WHAT YOU WILL DO - Show every line that has the string "part" in it.
— BEGIN AVAILABLE DATA —
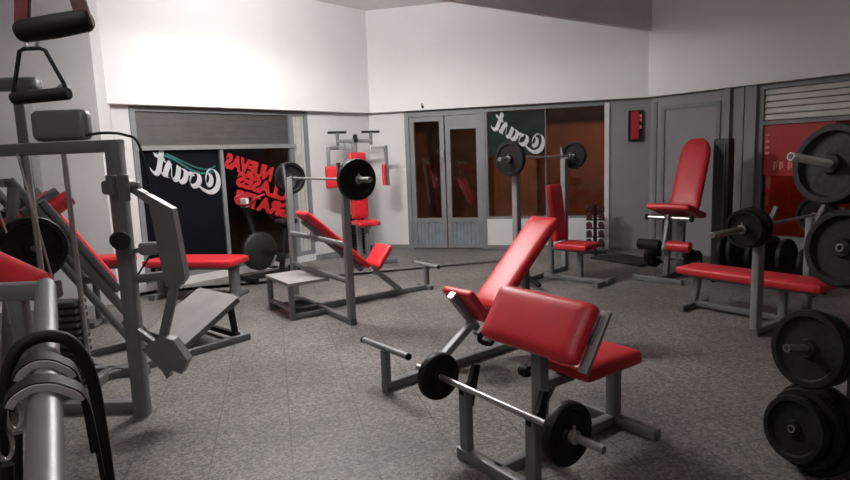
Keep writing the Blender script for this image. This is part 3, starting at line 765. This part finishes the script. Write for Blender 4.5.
for x, y, r in ((-2.43, 3.74, .018), (-2.20, 3.74, .016)):
    MB().cyl(L(x, y, .05), L(x, y, 1.60), r, 14).build('guide_rod', 'bar', mg)
for p0, p1 in ((L(-2.30, 3.46, 1.6), L(-2.17, 3.46, .75)), (L(-2.52, 3.50, 2.05), L(-2.50, 3.50, .6)), (L(-2.60, 3.46, 1.95), L(-2.42, 3.46, 1.15))):
    MB().cyl(p0, p1, .006, 8).build('cable', 'bar', mg)
MB().tube(catmull([L(-1.92, 3.50, 1.69), L(-1.82, 3.50, 1.70), L(-1.70, 3.50, 1.685), L(-1.62, 3.50, 1.62), L(-1.58, 3.50, 1.30)], 6), .008, 8).build('cable', 'rubber', mg)
for i in range(13):
    MB().cushion(L(-2.33, 3.74, .12+i*.045), (.25, .14, .030), None, .006, 0, 4).build('stack_plate', 'stack', mg)
cc = thing('cable_column', 'tall grey steel column with pulley head behind the hack squat', 'exercise machine', (-3.32, 5.15, 0), (1, 0))
MB().bar((0, 0, .03), (0, 0, 2.26), .12, .10).build('column', 'grey', cc)
MB().box((0, 0, .02), (.40, .40, .04)).build('base_plate', 'grey', cc, smooth=False)
MB().cushion((.01, -.07, 2.21), (.40, .12, .11), None, .045, 0).build('pulley_arm', 'grey', cc)
MB().cushion((-.27, -.07, 2.22), (.20, .12, .34), None, .05, 0).build('pulley_bracket', 'grey', cc)
MB().bar((.19, -.07, 2.14), (.40, -.07, 2.125), .04).build('pulley_link', 'greylight', cc)
MB().lathe((.40, -.09, 2.135), (0, 1, 0), [(.034, -.012), (.058, -.014), (.064, 0), (.058, .014), (.034, .012)], 28).build('pulley_wheel', 'greylight', cc)
# swinging lever arm
lv_ = [(-1.655, 1.39), (-1.44, 1.255), (-1.403, .845), (-1.442, .798), (-1.519, .80), (-1.533, .904), (-1.571, 1.283), (-1.67, 1.36)]
MB().prism([L(x, 3.47, z) for x, z in lv_], (0, .07, 0)).build('lever_plate', 'grey', mg, smooth=False)
MB().bar(L(-1.478, 3.47, .82), L(-1.585, 3.47, .47), .05).build('lever_tube', 'grey', mg)
hx = [(-1.69, .43), (-1.583, .51), (-1.502, .482), (-1.43, .354), (-1.473, .274), (-1.53, .30), (-1.561, .246), (-1.591, .304)]
MB().prism([L(x, 3.46, z) for x, z in hx], (0, .08, 0)).build('lever_foot', 'grey', mg, smooth=False)
MB().bar(L(-1.75, 3.47, .55), L(-1.60, 3.47, .42), .04).build('lever_link', 'grey', mg)
be = MB(); be.cushion(L(-1.75, 3.47, 1.39), (.14, .14, .08), None, .02, 0, 6); be.cyl(L(-1.755, 3.41, 1.35), L(-1.755, 3.41, 1.46), .03); be.cyl(L(-1.69, 3.41, 1.31), L(-1.69, 3.41, 1.46), .03); be.cyl(L(-1.70, 3.47, 1.39), L(-1.63, 3.47, 1.39), .025)
be.build('lever_bearing', 'grey', mg)
MB().cyl(L(-1.70, 3.33, 1.095), L(-1.77, 3.45, 1.085), .052).build('roller_pad', 'rubber', mg)
bb = MB(); bb.cushion(L(-1.61, 3.52, 1.02), (.16, .06, .075), None, .02, 0); bb.bar(L(-1.76, 3.52, 1.0), L(-1.60, 3.52, 1.03), .03); bb.build('lever_stop', 'greylight', mg)
MB().bar(L(-1.76, 3.53, .835), L(-1.45, 3.53, .865), .05).build('side_tube', 'grey', mg)
MB().cyl(L(-1.63, 3.52, .98), L(-1.72, 3.52, .86), .006, 8).build('link_rod', 'rubber', mg)
cp = MB(); cp.cyl(L(-2.56, 3.02, 1.22), L(-1.86, 2.88, .925), .075, 24, .4); cp.build('chest_pad', 'red', mg)
MB().bar(L(-2.30, 3.0, 1.08), L(-3.0, 3.60, 1.08), .05).build('pad_arm', 'grey', mg)

# ------------------------------------------------------------------ attachment rail (left foreground)
ar = thing('attachment_rail', 'round grey steel rail holding black cable attachments at lower left', 'rack', (-1.29, 2.0, 0), (1, 0))
def LA(x, y, z): return V((x+1.29, y-2.0, z))
p0, p1 = V((-1.31, 2.03, 1.105)), V((-.60, .86, .985))
dr = (p1-p0).normalized()
MB().cyl(LA(*p0), LA(*p1), .031, 24).build('rail', 'grey', ar)
MB().bar(LA(-1.28, 2.04, 1.09), LA(-1.75, 2.06, 1.085), .06).build('cross_rail', 'grey', ar)
for x, y, z in ((-1.42, 2.045, 1.06), (-1.73, 2.06, 1.06), (-.61, .88, .96)):
    MB().bar(LA(x, y, 0), LA(x, y, z), .05).build('leg', 'grey', ar)
MB().bar(LA(-1.42, 2.045, .10), LA(-1.73, 2.06, .10), .05).build('foot_rail', 'grey', ar)
def on(t): return p0+(p1-p0)*t
sd = dr.cross(V((0, 0, 1))).normalized()      # sideways, towards the right
# black rope looped over the rail
rp = thing('triceps_rope', 'thick black rope looped over the far part of the grey rail', 'cable attachment', on(.51), (1, 0))
c = V((0, 0, 0))
rope = [sd*-.105+V((0, 0, -.42)), sd*-.10+V((0, 0, -.20)), sd*-.092+V((0, 0, -.07)), sd*-.065+V((0, 0, .015)), sd*-.025+V((0, 0, .048)), sd*.025+V((0, 0, .048)), sd*.065+V((0, 0, .015)), sd*.09+V((0, 0, -.07)), sd*.11+V((0, 0, -.22)), sd*.125+V((0, 0, -.42)), sd*.13+V((0, 0, -.62))]
MB().tube(catmull(rope, 6), .0155, 12).build('rope', 'rubber', rp)
for q in (rope[0], rope[-1]): MB().lathe(q+V((0, 0, .02)), (0, 0, -1), [(.01, 0), (.026, .005), (.03, .03), (.026, .05), (.01, .055)], 16).build('rope_knob', 'rubber', rp)
def strap(label, t, w, wr, drop):
    o = thing('strap_handle', label, 'cable attachment', on(t), (1, 0))
    path = [sd*(-wr*1.25)+V((0, 0, -.20)), sd*(-wr*1.05)+V((0, 0, -.02)), sd*(-wr*.55)+V((0, 0, .028)), V((0, 0, .044)), sd*(wr*.5)+V((0, 0, .040)), sd*(wr*.95)+V((0, 0, .012)), sd*(wr*1.15)+V((0, 0, -drop))]
    c = catmull(path, 6)
    mb = MB(); mb2 = MB()
    def band(m, pts, w, th, off):
        rings = []
        for i, q in enumerate(pts):
            tn = (pts[min(i+1, len(pts)-1)]-pts[max(i-1, 0)]).normalized(); nn = tn.cross(dr).normalized()
            if nn.z < -.2: nn = -nn
            nn = dr.cross(tn); nn = nn if nn.dot(V((0, 0, 1))) >= -.05 or i > len(pts)*.6 or i < len(pts)*.4 else -nn
            nn = tn.cross(-dr).normalized()
            rings.append([q+dr*a+nn*(b+off) for a, b in ((-w/2, -th/2), (w/2, -th/2), (w/2, th/2), (-w/2, th/2))])
        m.ring_sweep(rings)
    band(mb, c, w, .010, 0); mb.build('strap', 'rubber', o)
    band(mb2, [q+dr*.026 for q in c[7:31]], .010, .015, .006); mb2.build('webbing', 'greyband', o, smooth=False)
    q = path[-1]
    r = MB(); r.tube([q+V((0, 0, .02))+sd*(.014*math.cos(a))+V((0, 0, -.035+.035*math.sin(a))) for a in [k*2*math.pi/16 for k in range(16)]], .0045, 8, True)
    r.build('carabiner', 'chrome', o)
    g = MB(); g.tube([q+V((0, 0, -.06)), q+V((0, 0, -.16))+sd*.01, q+V((0, 0, -.30))], .013, 10); g.build('handle_strap', 'rubber', o)
strap('black strap handle with grey webbing, farther of the two on the rail', .60, .05, .060, .06)
strap('black strap handle with grey webbing, nearer of the two on the rail', .70, .05, .070, .06)

# cable tower carrying the hanging handles (its top lies above the photo)
ct = thing('cable_tower', 'grey cable column with overhead boom beyond the left edge', 'exercise machine', (-2.05, 1.75, 0), (1, 0))
MB().bar((0, 0, 0), (0, 0, 2.7), .09).build('column', 'grey', ct)
MB().bar((-.04, 0, 2.66), (1.22, -.10, 2.66), .07).build('boom', 'grey', ct)
MB().box((0, 0, .02), (.5, .5, .04)).build('base_plate', 'grey', ct, smooth=False)
hb = thing('stirrup_handle', 'hanging stirrup handle with brown and dark red straps', 'cable attachment', (-.925, 1.6, 1.86), (1, 0.02))
MB().tube([(-.094, 0, -.008), (-.082, 0, -.006), (0, 0, .004), (.082, 0, .016), (.092, 0, .018)], [.022, .028, .030, .028, .020], 18).build('grip', 'rubber', hb)
for x, m, x2 in ((-.082, 'strapred', -.04), (.080, 'strapbrown', .015)):
    MB().bar((x, 0, .0), (x2, 0, .30), .016, .036, up=(1, 0, 0)).build('strap', m, hb)
MB().tube([(-.01+.025*math.cos(k*math.pi/8), 0, .315+.025*math.sin(k*math.pi/8)) for k in range(16)], .005, 8, True).build('ring', 'chrome', hb)
MB().cyl((-.01, .0, .33), (-.01, .0, .775), .004, 8).build('cable', 'rubber', hb)
th_ = thing('triangle_handle', 'hanging steel triangle handle with black grip below the stirrup', 'cable attachment', (-1.105, 1.8, 1.722), (1, 0))
mb = MB(); mb.tube([(-.080, 0, .0), (-.046, 0, .122), (-.032, 0, .128), (.012, 0, .128), (.028, 0, .122), (.072, 0, .025), (.076, 0, .0)], .006, 10); mb.build('frame', 'rubber', th_)
MB().tube([(-.084, 0, -.012), (-.074, 0, -.01), (.075, 0, -.002), (.084, 0, -.002)], [.016, .019, .019, .016], 16).build('grip', 'rubber', th_)
MB().tube([(-.01+.018*math.cos(k*math.pi/8), 0, 0.147+.02*math.sin(k*math.pi/8)) for k in range(16)], .004, 8, True).build('ring', 'chrome', th_)
MB().cyl((-.01, 0, .165), (-.01, 0, .905), .004, 8).build('cable', 'rubber', th_)

# ------------------------------------------------------------------ lamps and night outside
def lamp(label, loc, d, e, LEN=1.2, cat='ceiling lamp'):
    o = thing('fluorescent_lamp', label, cat, loc, d)
    MB().box((0, 0, .035), (LEN+.08, .07, .05)).build('housing', 'white', o, smooth=False)
    for y in (-.09, .09):
        MB().cyl((-LEN/2, y, .0), (LEN/2, y, .0), .016, 12).build('tube', e, o)
    z = TOP-loc[2]
    for x in (-LEN/2-.01, LEN/2+.01): MB().box((x, 0, .0), (.02, .24, .05)).build('end_holder', 'white', o, smooth=False)
    for x in (-.4, .4): MB().cyl((x, 0, .07), (x, 0, z), .006, 8).build('hanger', 'grey', o)
lamp('twin tube fluorescent lamp hanging from the ceiling past the beam', (-1.0, 5.75, 3.16), (1, .05), emit_mat('tube_light', (1.0, .97, .95), 620))
lamp('dim twin tube fluorescent lamp on the ceiling above the foreground', (-1.1, .4, 3.6), (1, .2), emit_mat('tube_light_dim', (1.0, .93, .90), 88))

st = MB().box((0, 12, -.2), (60, 60, .1)).build('street_ground', 'street', smooth=False); struct(st)
bg = thing('street_building', 'brown lamplit building across the street seen through the back window', 'building', WM.pt(2.5, 6.5, -.15), (WM.d.x, WM.d.y))
MB().box((0, .2, 2.5), (16, .4, 5.3)).build('facade', 'facade', bg, smooth=False)
for x in (-5, -2.2, .6, 3.4): MB().box((x, -.03, 1.2), (1.6, .06, 2.4)).build('roller_door', 'facaded', bg, smooth=False)
mb = MB(); mb.box((0, -.25, 2.9), (16, .5, .12)); mb.build('canopy', 'facaded', bg, smooth=False)
sl2 = thing('street_lamp', 'orange street lamp on a pole outside the back window', 'street lamp', WM.pt(5.6, 4.6, -.15), (0, 1))
MB().cyl((0, 0, 0), (0, 0, 4.6), .06).build('pole', 'rubber', sl2)
MB().cushion((0, 0, 4.6), (.5, .25, .14), None, .05, 0).build('head', 'rubber', sl2)
MB().box((0, 0, 4.51), (.36, .18, .03)).build('lens', emit_mat('sodium_lens', (1, .44, .20), 1700), sl2, smooth=False)
w = bpy.data.worlds.new('night'); scene.world = w; w.use_nodes = True
w.node_tree.nodes['Background'].inputs['Color'].default_value = (.10, .10, .13, 1)
w.node_tree.nodes['Background'].inputs['Strength'].default_value = .05

vs_ = scene.view_settings
vs_.view_transform = 'Standard'; vs_.look = 'None'; vs_.gamma = 1; vs_.use_curve_mapping = False
vs_.exposure = 0.0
— END AVAILABLE DATA —
FINAL RESULT -
Keep writing the Blender script for this image. This is part 3, starting at line 765. This part finishes the script. Write for Blender 4.5.
rp = thing('triceps_rope', 'thick black rope looped over the far part of the grey rail', 'cable attachment', on(.51), (1, 0))